Perché Padoan e Renzi dicono una mezza verità quando parlano dei successi del governo sulla spesa pubblica
Al direttore - “I tagli alla spesa pubblica fatti fino a ora ammontano a 25 miliardi di euro. Abbiamo tagliato talmente tanto che è difficile andare oltre”, ha dichiarato nei giorni scorsi Renzi. Parlando prima alla Camera e poi al Senato, ha spiegato che l’unico modo per diminuire la pressione fiscale “dopo 25 miliardi di tagli” è di finanziare la riduzione delle tasse in disavanzo, ossia attraverso margini di finanza pubblica derivanti dall’attivazione da parte dell’Europa delle clausole di flessibilità: “Senza la flessibilità”, secondo il premier, “non ci riuscirebbe neanche Mago Merlino”.
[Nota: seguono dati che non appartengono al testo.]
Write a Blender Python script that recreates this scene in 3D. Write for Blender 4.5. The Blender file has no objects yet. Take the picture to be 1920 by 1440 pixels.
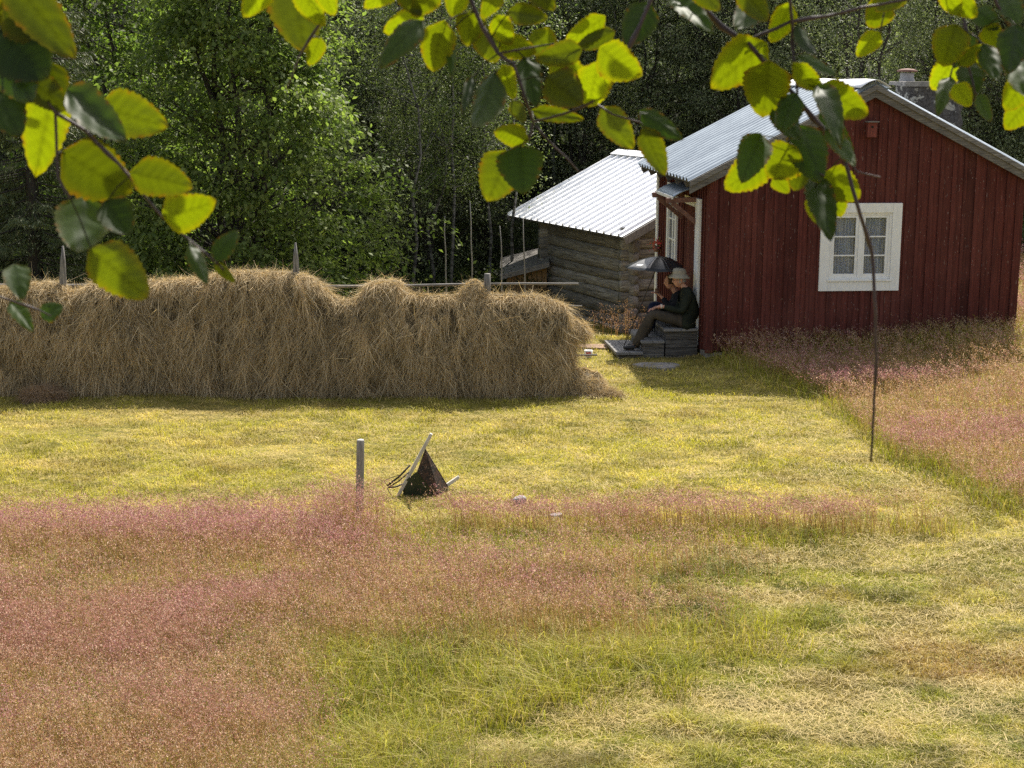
import bpy, bmesh, math, random
import numpy as np
from mathutils import Vector, Matrix
R = math.radians
random.seed(7)
rng = np.random.default_rng(11)
S = bpy.context.scene
COL = S.collection

# ------------------------------------------------------------------ camera, light, exposure
FPX, PITCH, ROLL, EYE = 2984.15, .192, .005, 4.274      # focal length in photo pixels, tilt down, roll, height
cam_d = bpy.data.cameras.new('camera')
cam_d.sensor_width = 36
cam_d.lens = FPX / 1920 * 36
cam_d.clip_start = .05
cam_d.clip_end = 600
cam_d.dof.use_dof = True
cam_d.dof.focus_distance = 23
cam_d.dof.aperture_fstop = 24
cam = bpy.data.objects.new('camera', cam_d)
COL.objects.link(cam)
cam.matrix_world = Matrix.Translation((0, 0, EYE)) @ Matrix.Rotation(R(90) - PITCH, 4, 'X') @ Matrix.Rotation(ROLL, 4, 'Z')
S.camera = cam

SUN_EL, SUN_AZ = R(51), R(20)                            # azimuth from +Y towards +X
W = bpy.data.worlds.new('World')
S.world = W
W.use_nodes = True
nt = W.node_tree
nt.nodes.clear()
sky = nt.nodes.new('ShaderNodeTexSky')
sky.sky_type = 'NISHITA'
sky.sun_disc = False
sky.sun_elevation = SUN_EL
sky.sun_rotation = SUN_AZ
sky.air_density = 1.0
sky.dust_density = 3.0
sky.ozone_density = 1.0
bg = nt.nodes.new('ShaderNodeBackground')
bg.inputs[1].default_value = .11
out = nt.nodes.new('ShaderNodeOutputWorld')
hs = nt.nodes.new('ShaderNodeHueSaturation')
hs.inputs['Saturation'].default_value = .55
nt.links.new(sky.outputs[0], hs.inputs['Color'])
nt.links.new(hs.outputs[0], bg.inputs[0])
nt.links.new(bg.outputs[0], out.inputs[0])

sd = bpy.data.lights.new('sun', 'SUN')
sd.energy = 4.6
sd.angle = R(.6)
sd.color = (1, .94, .84)
so = bpy.data.objects.new('sun', sd)
COL.objects.link(so)
SDIR = Vector((math.sin(SUN_AZ) * math.cos(SUN_EL), math.cos(SUN_AZ) * math.cos(SUN_EL), math.sin(SUN_EL)))
so.rotation_euler = SDIR.to_track_quat('Z', 'Y').to_euler()
so.location = (10, 30, 30)

S.view_settings.view_transform = 'Standard'
S.view_settings.look = 'None'
S.view_settings.exposure = 1.04
S.view_settings.gamma = 1
S.cycles.max_bounces = 8
S.cycles.transparent_max_bounces = 12
S.cycles.use_denoising = False

# ------------------------------------------------------------------ camera geometry used for surveying the place
def ray(px, py):
    a, b = px - 960, py - 720
    c, s = math.cos(ROLL), math.sin(ROLL)
    a, b = a * c + b * s, -a * s + b * c
    cp, sp = math.cos(PITCH), math.sin(PITCH)
    return np.array([a, FPX * cp - b * sp, -FPX * sp - b * cp])
def P(px, py, Y):
    r = ray(px, py)
    v = r * Y / r[1]
    return Vector((v[0], v[1], v[2] + EYE))
def proj(X, Y, Z):
    cp, sp = math.cos(PITCH), math.sin(PITCH)
    z = Z - EYE
    d = Y * cp - z * sp
    u = Y * sp + z * cp
    a, b = FPX * X / d, -FPX * u / d
    c, s = math.cos(ROLL), math.sin(ROLL)
    return 960 + a * c - b * s, 720 + a * s + b * c
def ss(a, b, x):
    t = np.clip((x - a) / (b - a), 0, 1)
    return t * t * (3 - 2 * t)
def gz(x, y):
    x = np.asarray(x, float); y = np.asarray(y, float)
    z = -.15 - .65 * ss(26.5, 31, y) * (1 - ss(3.5, 7, x))
    z = z + .15 * ss(2.6, 3.8, x) * ss(21.5, 24.5, y) + .22 * ss(4.5, 8.5, x) * ss(14, 24, y)
    z = z + .5 * ss(7.5, 14, x) * ss(24, 34, y)
    z = z + .24 * np.maximum(0, y - 37) + 2.6 * (1 - ss(0, 6, y))
    z = z + .025 * np.sin(x * 1.7 + y * .6) * np.sin(y * 1.3 - x * .4) + .012 * np.sin(x * 4.1 + 1) * np.sin(y * 3.7 + x)
    return z
def G(px, py):
    """the point of the ground seen at a photo pixel"""
    r = ray(px, py)
    z = -.15
    for _ in range(6):
        t = (z - EYE) / r[2]
        z = float(gz(r[0] * t, r[1] * t))
    return Vector((r[0] * t, r[1] * t, z))

# ------------------------------------------------------------------ value noise for placing things
def vnoise(x, y, sc=1., seed=0):
    x = np.asarray(x, float) / sc; y = np.asarray(y, float) / sc
    xi, yi = np.floor(x).astype(np.int64), np.floor(y).astype(np.int64)
    fx, fy = x - xi, y - yi
    fx, fy = fx * fx * (3 - 2 * fx), fy * fy * (3 - 2 * fy)
    def h(a, b):
        n = (a * 374761393 + b * 668265263 + seed * 974711) & 0xffffffff
        n = ((n ^ (n >> 13)) * 1274126177) & 0xffffffff
        return ((n ^ (n >> 16)) & 0xffff) / 65535.
    return (h(xi, yi) * (1 - fx) + h(xi + 1, yi) * fx) * (1 - fy) + (h(xi, yi + 1) * (1 - fx) + h(xi + 1, yi + 1) * fx) * fy
def fbm(x, y, sc, seed=0):
    return .55 * vnoise(x, y, sc, seed) + .3 * vnoise(x, y, sc / 2.3, seed + 1) + .15 * vnoise(x, y, sc / 5, seed + 2)

# ------------------------------------------------------------------ object helpers
def tag(o, label=None, cat=None, group=None, kind=None):
    if label: o['label'] = label
    if cat: o['category'] = cat
    if group: o['group'] = group
    if kind: o['kind'] = kind
    return o
def empty(name, loc=(0, 0, 0), rz=0, **kw):
    o = bpy.data.objects.new(name, None)
    COL.objects.link(o)
    o.location = loc
    o.rotation_euler = (0, 0, rz)
    o.empty_display_size = .2
    return tag(o, **kw)
def link(name, me, mat, parent=None):
    o = bpy.data.objects.new(name, me)
    COL.objects.link(o)
    if mat is not None:
        for m in (mat if isinstance(mat, (list, tuple)) else [mat]):
            me.materials.append(m)
    if parent is not None:
        o.parent = parent
    return o
def big(name, V, F, mat, parent=None, col=None, smooth=False, vcol=None):
    """V (n,3), F (m,k) arrays; col (m,3) face colours; vcol (n,3) vertex values"""
    me = bpy.data.meshes.new(name)
    V = np.asarray(V, np.float32); F = np.asarray(F, np.int32)
    n, (m, k) = len(V), F.shape
    me.vertices.add(n); me.vertices.foreach_set('co', V.ravel())
    me.loops.add(m * k); me.loops.foreach_set('vertex_index', F.ravel())
    me.polygons.add(m)
    me.polygons.foreach_set('loop_start', np.arange(0, m * k, k, dtype=np.int32))
    me.polygons.foreach_set('loop_total', np.full(m, k, np.int32))
    if smooth: me.polygons.foreach_set('use_smooth', np.ones(m, bool))
    me.update(calc_edges=True)
    if col is not None:
        a = me.attributes.new('Col', 'FLOAT_COLOR', 'FACE')
        c = np.ones((m, 4), np.float32); c[:, :3] = col
        a.data.foreach_set('color', c.ravel())
    if vcol is not None:
        a = me.attributes.new('Col', 'FLOAT_COLOR', 'POINT')
        c = np.ones((n, 4), np.float32); c[:, :3] = vcol
        a.data.foreach_set('color', c.ravel())
    return link(name, me, mat, parent)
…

Effettivamente, 25 miliardi di tagli (circa un punto e mezzo di pil) non si erano mai visti nell’ultimo decennio: dal 2004 al 2014, le uscite pubbliche non hanno fatto altro che aumentare, passando da 678 miliardi di euro (46,8 per cento del pil) a 826 miliardi di euro (51,2 per cento del pil). Per l’anno in corso, tuttavia, l’Eurostat prevede una prosecuzione della tendenza in atto, con la spesa che dovrebbe attestarsi a 835 miliardi di euro.
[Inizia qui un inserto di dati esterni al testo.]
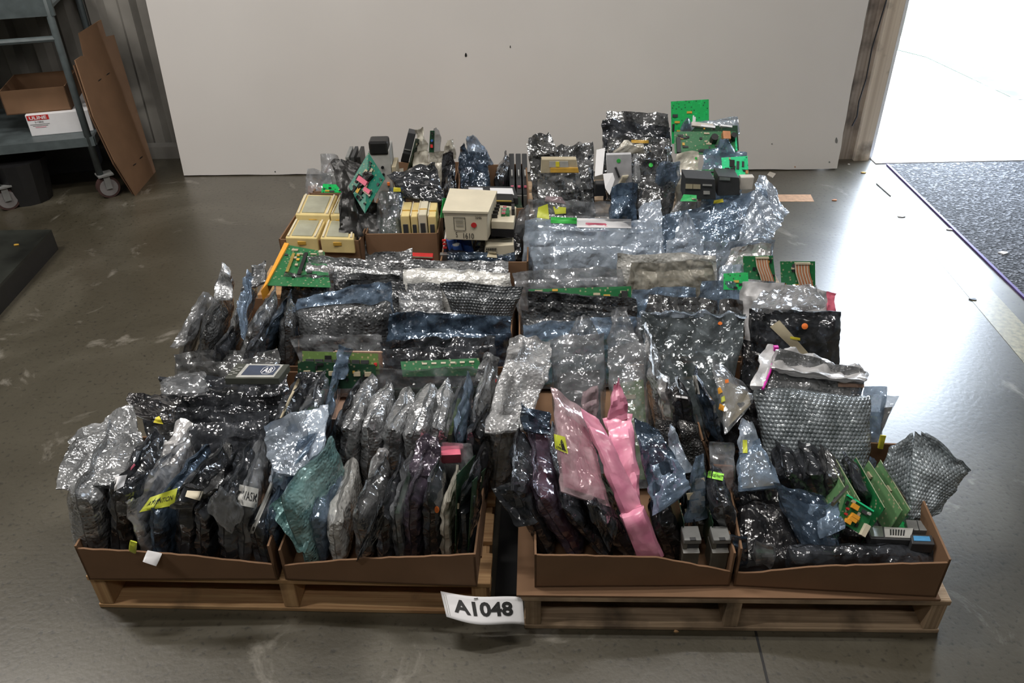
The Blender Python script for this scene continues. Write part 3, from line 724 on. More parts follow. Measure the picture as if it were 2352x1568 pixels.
# flat folded cardboard leaning on the cart
A_, B_ = onz((312, 449)), onz((358, 394)); T_ = at((175, 132), O[1] + .02)
pn = unit(np.cross(B_ - A_, T_ - A_))
def onplane(p, P0, n_):
    d = ray(p); return EYE + d * (np.dot(P0 - EYE, n_) / np.dot(d, n_))
out = [(312, 449), (318, 445), (334, 424), (342, 420), (358, 394), (262, 80), (244, 84), (232, 45), (182, 76), (194, 130), (188, 128), (173, 138), (215, 268), (265, 372)]
if np.dot(pn, np.array([1., 0, 0])) < 0: pn = -pn
cbd = empty('folded_carton', tuple(A_), 'flat folded brown carton leaning upright against the cart', 'cardboard')
MB().poly([onplane(p, A_, pn) for p in out], -pn * .006).build('front_layer', 'card', cbd)
o2 = [(306, 446), (340, 410), (250, 120), (170, 150), (210, 268), (262, 378)]
MB().poly([onplane(p, A_ - pn * .012, pn) for p in o2], -pn * .006).build('rear_layer', 'card_dark', cbd)
for (x_, y_) in ((229, 184), (248, 170), (309, 378), (324, 362)):
    p = onplane((x_, y_), A_ + pn * .001, pn); MB().poly([onplane(k, A_ + pn * .0015, pn) for k in ((x_ - 3, y_ + 3), (x_ + 3, y_ - 1), (x_ + 4, y_ - 4), (x_ - 2, y_))], -pn * .001).build('hand_slot', 'black', cbd)

# ------------------------------------------------------------------ pallets
def pallet(ox, oy, rz, w, l, mat, label, frame_mat=None):
    ca, sa = math.cos(rz), math.sin(rz); ax = np.array([ca, sa, 0]); ay = np.array([-sa, ca, 0]); o = np.array([ox, oy, 0.])
    root = empty('wooden_pallet', tuple(o), label, 'pallet'); r = random.Random(int(ox * 100 + oy * 10))
    def bx(nm, u, v, z, su, sv, sz, m=mat): MB().box(o + ax * (u + su / 2) + ay * (v + sv / 2) + up * (z + sz / 2), (su, sv, sz), basis=(ax, ay, up)).build(nm, m, root, bevel=.0025)
    for v in (.0, l / 2 - .045, l - .10): bx('bottom_board', .0, v + .002, 0, w, .115 if v == 0 else .09, .014)
    for u in (.004, w / 2 - .019, w - .042): bx('stringer', u, .003, .015, .038, l - .006, .090)
    nb = 9; bw = .098; gap = (l - nb * bw) / (nb - 1)
    for k in range(nb): bx('deck_board', -.003 + r.uniform(-.004, .004), k * (bw + gap), .106, w + .006, bw, .016)
    return root, o, ax, ay
A1, B1_ = onz((223, 1397)), onz((1097, 1405))
ang = math.atan2((onz((1121, 1355), .12) - onz((195, 1338), .12))[1], (onz((1121, 1355), .12) - onz((195, 1338), .12))[0])
PLl, oL, axL, ayL = pallet(-1.075, 1.393, ang, 1.005, 1.19, 'wood', 'light brown wooden pallet at the front left')
PLr, oR, axR, ayR = pallet(.015, 1.302, math.radians(-2.2), 1.012, 1.22, 'wood_old', 'weathered wooden pallet at the front right')
pallet(-.98, 2.62, math.radians(-1), 1.0, 1.2, 'wood', 'wooden pallet under the cartons at the back left')
pallet(.06, 2.60, math.radians(0), .98, 1.2, 'wood_old', 'wooden pallet under the bags at the back right')
# cardboard sheet on the right pallet, thin sheet on the left
cs = MB().box(oR + axR * .495 + ayR * .6 + up * .1265, (1.0, 1.2, .006), basis=(axR, ayR, up)); cs.v = [v - np.array([.012, .0, 0]) for v in cs.v]; tag(cs.build('cardboard_sheet', 'card'), 'brown cardboard sheet laid on the front right pallet', 'cardboard')
cs = MB().box(oL + axL * .5 + ayL * .63 + up * .1265, (.97, 1.1, .006), basis=(axL, ayL, up)); tag(cs.build('cardboard_sheet', 'card'), 'brown cardboard sheet laid on the front left pallet', 'cardboard')

# ------------------------------------------------------------------ front trays
TZ = .131
def tray(p0, p1, d, h, label, fr=None, mat='card', z=TZ):
    a = onz(p0, z); b = onz(p1, z); ax = unit(b - a); ay = np.array([-ax[1], ax[0], 0])
    return opencarton('carton_tray', a, ax, ay, np.linalg.norm(b - a), d, h, mat, label, 'box', fr=fr, group=None)
tray((205, 1331), (638, 1331), .40, .12, 'shallow brown carton tray at the left end of the front left pallet', lambda q: np.interp(q, (0, .3, .6, 1), (.111, .10, .084, .052)))
tray((656, 1331), (1096, 1347), .40, .105, 'shallow brown carton tray at the right end of the front left pallet', lambda q: np.interp(q, (0, .15, .35, 1), (.05, .062, .08, .113)))
tray((1228, 1348), (1676, 1345), .40, .115, 'shallow brown carton tray at the left end of the front right pallet', lambda q: np.interp(q, (0, .6, 1), (.113, .102, .049)))
tray((1684, 1345), (2150, 1371), .40, .13, 'shallow brown carton tray at the right corner of the front right pallet', lambda q: np.interp(q, (0, .1, .38, 1), (.046, .05, .082, .119)))
def tray2(x, y, w, d, h, rz, label, mat='card', z=TZ):
    ax = np.array([math.cos(rz), math.sin(rz), 0]); ay = np.array([-ax[1], ax[0], 0])
    return opencarton('carton_tray', np.array([x, y, z]), ax, ay, w, d, h, mat, label, 'box')
tray2(-.57, 1.775, .47, .33, .17, -.06, 'brown carton behind the silver bubble bags, its pinkish back edge showing', 'card_pale')
tray2(-1.03, 1.80, .45, .33, .09, -.06, 'brown carton under the dark film bags on the left pallet')
tray2(.05, 1.72, .45, .40, .09, -.03, 'brown carton in the middle of the right pallet beside the gap')
tray2(.52, 1.70, .45, .42, .09, -.03, 'brown carton under the large bubble bag on the right pallet')
tray2(-.98, 2.15, .48, .42, .09, -.05, 'brown carton under the leaning bubble bags at the left')
tray2(-.49, 2.13, .48, .44, .09, -.05, 'brown carton under the middle rows of bubble bags')
tray2(.02, 2.16, .48, .42, .09, -.02, 'brown carton right of the gap under the flat bubble sleeves')
tray2(.51, 2.14, .48, .42, .09, -.02, 'brown carton under the large zip bags on the right')

# ------------------------------------------------------------------ lot number sheet
pc = [at((1025, 1421), 1.262), at((1205, 1443), 1.252), at((1200, 1377), 1.295), at((1011, 1361), 1.318)]
def sheetpt(u, v):
    p = pc[0] * (1 - u) * (1 - v) + pc[1] * u * (1 - v) + pc[2] * u * v + pc[3] * (1 - u) * v
    return p + np.array([0, -1, .3]) * (.010 * math.sin(u * 5.2 - .4) * (1 - .3 * v) - .004)
nu_, nv_ = 16, 8
V_ = [sheetpt(i / nu_, j / nv_) for i in range(nu_ + 1) for j in range(nv_ + 1)]
F_ = [(i * (nv_ + 1) + j, (i + 1) * (nv_ + 1) + j, (i + 1) * (nv_ + 1) + j + 1, i * (nv_ + 1) + j + 1) for i in range(nu_) for j in range(nv_)]
sh = meshobj('lot_number_sheet', V_, F_, 'paper', smooth=True); m_ = sh.modifiers.new('s', 'SOLIDIFY'); m_.thickness = .0006; m_.offset = 0
tag(sh, 'white paper sheet reading A1048 fixed at the gap between the front pallets', 'sign')
text_on('A1048', lambda u, v: sheetpt(u, v) + np.array([0, -.0016, .0012]), 'ink', sh, (.13, .30, .87, .82), bold=.035)
for k in (.03, .055): 
    MB().poly([sheetpt(k, .1) + np.array([0, -.0014, .001]), sheetpt(k + .008, .1) + np.array([0, -.0014, .001]), sheetpt(k + .008, .9) + np.array([0, -.0014, .001]), sheetpt(k, .9) + np.array([0, -.0014, .001])], (0, .0004, 0)).build('printed_line', 'grey_lt', sh)
MB().tube([sheetpt(.41, .93) + np.array([0, -.003, .002]), sheetpt(.46, .96) + np.array([0, -.003, .002])], .0012, 5).build('staple', 'steel', sh)

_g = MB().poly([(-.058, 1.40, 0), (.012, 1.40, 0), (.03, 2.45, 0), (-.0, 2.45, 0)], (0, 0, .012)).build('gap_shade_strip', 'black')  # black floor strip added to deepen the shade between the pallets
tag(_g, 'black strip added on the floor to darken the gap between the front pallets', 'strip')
# ================================================================== THE GOODS
# ---------- front left pallet, left tray: bags on edge, from the left
G1 = None
E('bub', (203, 1262), (172, 1135), (262, 960), 1.40, .095, 'big silvery bubble-wrap bag bulging over the left end of the front left tray', boxy=4, fl=[([(128, 1128), (300, 1115), (330, 985), (150, 1010)], (1.45, 1.45, 1.62, 1.60)), ([(150, 1030), (322, 1010), (306, 920), (166, 1008)], (1.60, 1.60, 1.72, 1.68))])
E('dark', (275, 1266), (262, 1115), (360, 975), 1.40, .06, 'black crackled bag with a torn white tag right of the big silvery bubble bag', st=[('paper_tag', [(262, 1128), (284, 1116), (292, 1090), (264, 1094)], 'paper'), ('red_tag', [(300, 1080), (311, 1068), (308, 1064), (300, 1074)], 'rose')])
E('silver', (325, 1268), (283, 1150), (430, 985), 1.40, .03, 'narrow bright silver film strip bag second from the torn white tag', fl=[([(262, 1165), (300, 1150), (455, 975), (415, 970)], (1.42, 1.42, 1.66, 1.66), 'silver')], boxy=3)
E('bdark', (360, 1270), (345, 1165), (478, 1012), 1.40, .04, 'dark bluish antistatic bag with a crumpled yellow-green warning label', st=[('warning_label', [(320, 1176), (400, 1160), (408, 1120), (345, 1142)], 'yellow_tag', 'ATTENTION', 'ink', (.1, .35, .9, .65))])
E('dark', (415, 1272), (412, 1120), (520, 1010), 1.40, .05, 'dark bag gathered at the top, just right of the yellow-green warning label', st=[('torn_label', [(425, 1140), (460, 1150), (468, 1128), (430, 1126)], 'ivory')], fl=[([(392, 1165), (450, 1165), (470, 1120), (425, 1115)], 1.36)])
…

Ma, allora, come deve essere interpretata la cifra dichiarata dal governo di “25 miliardi di tagli”? La risposta la si trova sul sito del ministero dell’Economia e delle Finanze (Mef) in una breve nota dal titolo “Quanto pesa la Spending Review”? Il comunicato precisa che i risparmi per 25 miliardi di euro realizzati nel 2016 – grazie a iniziative intraprese tra il 2014 e il 2015 e alla legge di Stabilità 2016 – “hanno consentito di finanziare alcune delle misure a sostegno della crescita e dell’occupazione”. I dettagli di queste misure non sono illustrati nella Nota, tuttavia una cosa è chiara: i tagli effettivi non possono essere 25 miliardi di euro dal momento che sono stati utilizzati per coprire incrementi di “altra” spesa pubblica.
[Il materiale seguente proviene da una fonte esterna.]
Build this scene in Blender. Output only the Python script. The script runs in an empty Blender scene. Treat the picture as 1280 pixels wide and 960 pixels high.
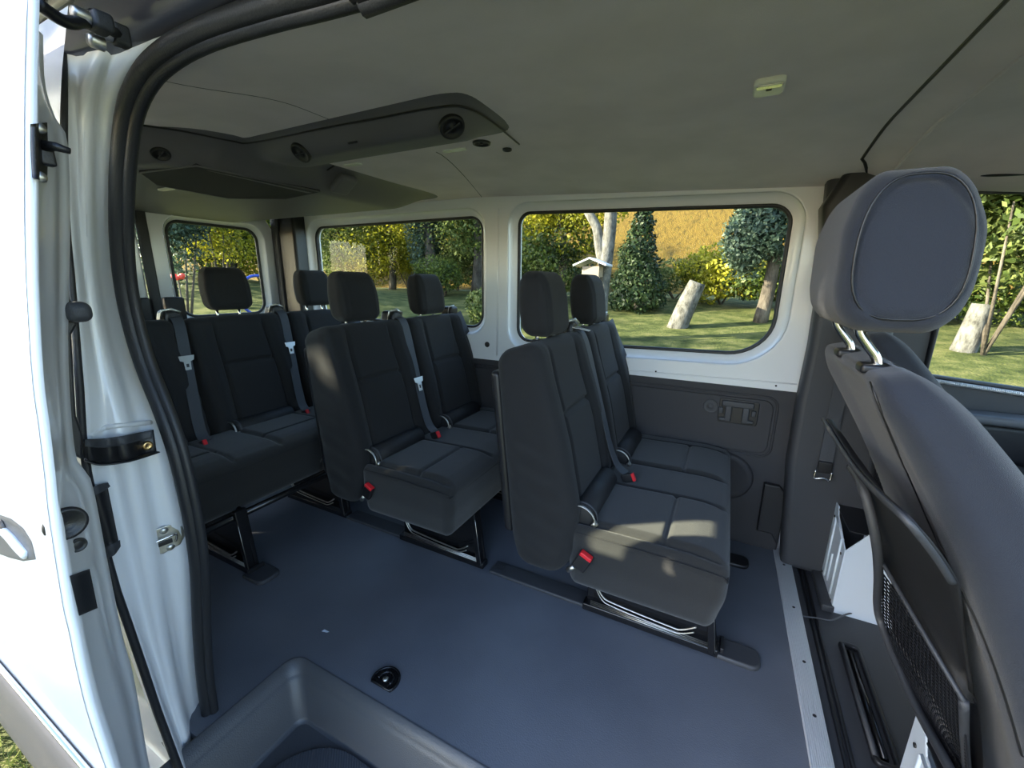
import bpy, bmesh, math, random
import numpy as np
from mathutils import Vector, Matrix
random.seed(7); RNG = np.random.default_rng(7)
S = bpy.context.scene
COL = S.collection

# ---------------------------------------------------------------- camera
F, CX, CY, CAMZ = 523.0, 640.0, 480.0, 1.22
def _unit(v):
    v = np.array(v, float); return v/np.linalg.norm(v)
_a = _unit([1060, 140, -F]); _b = _unit([275, -125, F]); _b = _unit(_b - _a*(_a@_b)); _c = np.cross(_a, _b)
RM = np.array([_a, _b, _c])                       # world = RM @ camera(x right, y down, z ahead)
cam = bpy.data.objects.new('camera', bpy.data.cameras.new('camera')); COL.objects.link(cam)
m = Matrix.Identity(4)
for i in range(3):
    m[i][0] = RM[i, 0]; m[i][1] = -RM[i, 1]; m[i][2] = -RM[i, 2]
m[2][3] = CAMZ
cam.matrix_world = m
cam.data.sensor_width = 36; cam.data.sensor_fit = 'HORIZONTAL'; cam.data.lens = F/1280*36
cam.data.clip_start = .01; cam.data.clip_end = 300
S.camera = cam
def at(u, v, ax, val):                            # the place where the sight line of a pixel meets a plane of the van
    d = RM @ np.array([u-CX, v-CY, F]); C = np.array([0, 0, CAMZ]); t = (val-C[ax])/d[ax]
    return C + t*d
def ax_(u, v, x): return at(u, v, 0, x)
def ay(u, v, y): return at(u, v, 1, y)
def az(u, v, z): return at(u, v, 2, z)

# ---------------------------------------------------------------- light
SUN_DIR = Vector((1.75, 1.0, -.74))                # the way the sunlight travels
SUN_E, SKY_E, EXPO = 15.0, .44, 1.12
w = bpy.data.worlds.new('sky'); S.world = w; w.use_nodes = True
nt = w.node_tree; bg = nt.nodes['Background']
sk = nt.nodes.new('ShaderNodeTexSky'); sk.sky_type = 'NISHITA'; sk.sun_disc = False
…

Per sapere a quanto ammontano i tagli “netti” per il 2016, anche in questo caso, bisogna andare sul sito del Mef. Nella tabella a pagina 4 del documento redatto dalla Ragioneria generale dello stato (“La Manovra di Finanza Pubblica per il 2016-2018”), si evince che, per l’anno 2016, la cifra totale della “variazione netta delle spese” è pari a 360 milioni di euro, di cui 41 di spesa corrente e 319 di spesa in conto capitale.
Da dove deriva, quindi, la differenza tra le cifre pubblicate e quelle dichiarate? Semplice, dalla differenza tra la parte di spesa pubblica realmente “tagliata” e quella semplicemente “riqualificata”. In effetti, l’obiettivo della spending review non è solo quello di contenere la spesa (revisione quantitativa) ma anche quello di riallocarla verso impieghi più efficienti e più produttivi (revisione qualitativa). Quello che emerge dai dati è che il governo, più che tagliare la spesa pubblica, l’ha spostata da un capitolo a un altro: una linea destinata a proseguire con l’implementazione della riforma della pubblica amministrazione. Del resto, che questo sarebbe stato l’approccio seguìto lo aveva precisato lo stesso ministro della Funzione pubblica al momento della presentazione del ddl delega: “Non so quanti risparmi porterà la riforma della Pubblica Amministrazione e sono contenta di non saperlo perché l’impostazione non è di spending review: non siamo partiti dai risparmi”.
Insomma, tagliare non sembra essere una priorità. “L’austerità non fa crescere” ha ribadito Renzi in diverse occasioni. Una affermazione che, però, non sembra essere supportata dai dati. I paesi che nell’ultimo quinquennio hanno tagliato la spesa pubblica come l’Inghilterra (dal 48,8 al 43 per cento), la Spagna (dal 46 al 43,3 per cento) o l’Irlanda (dal 47,2 al 35,9 per cento) crescono, rispettivamente, del 2,3 per cento, del 3,2 per cento e del 6,9 per cento. L’Italia, che nello stesso periodo ha incrementato la spesa pubblica dal 49,9 al 50,7 per cento, è ferma allo 0,8 per cento.
Veronica De Romanis
Di solito, poi, chi di anti austerità ferisce di anti austerità perisce. Grazie.